Walmart Inc., which also said that ESG reporting should continue to be reported outside regulatory filings, said the SEC should play a role in promoting a consistent disclosure by fostering the development of a set of generally accepted accounting principles for ESG, including climate change—or GAAP for ESG.

“The financial reporting field has taken 80 years to mature to where it is today: detailed standards and interpretations informed by experience, a robust body of practice, and processes to assure accuracy and integrity,” Walmart wrote. “We believe ESG reporting will mature far more quickly but needs to follow a similar path.”

In its view, a FASB-like model is ideal.

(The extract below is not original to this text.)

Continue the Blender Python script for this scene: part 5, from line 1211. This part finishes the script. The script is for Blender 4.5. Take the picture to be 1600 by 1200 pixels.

Over time, existing standard-setting bodies could become good candidates for designation as a FASB-like commission-approved standard-setting body on ESG topics and mentioned the TCFD, CDP, and the SASB.

Thus, the SEC could propose rules to spur the development of a GAAP for ESG, but Walmart was quick to emphasize again that the rule should not be mandated for commission filings.

SEC Commissioner: Not So Fast

Separately, SEC Commissioner Hester Peirce, in a July 1 letter to the IFRS Foundation, urged it not to wade into sustainability standard-setting.

“We do not have perfectly converged global financial reporting standards,” she wrote. “A single set of sustainability standards is an even more difficult task given the uncertainties around the scope of issues such standards should cover and their purpose, and the difficulty in reducing sustainability matters to objective, easily comparable, broadly applicable metrics.”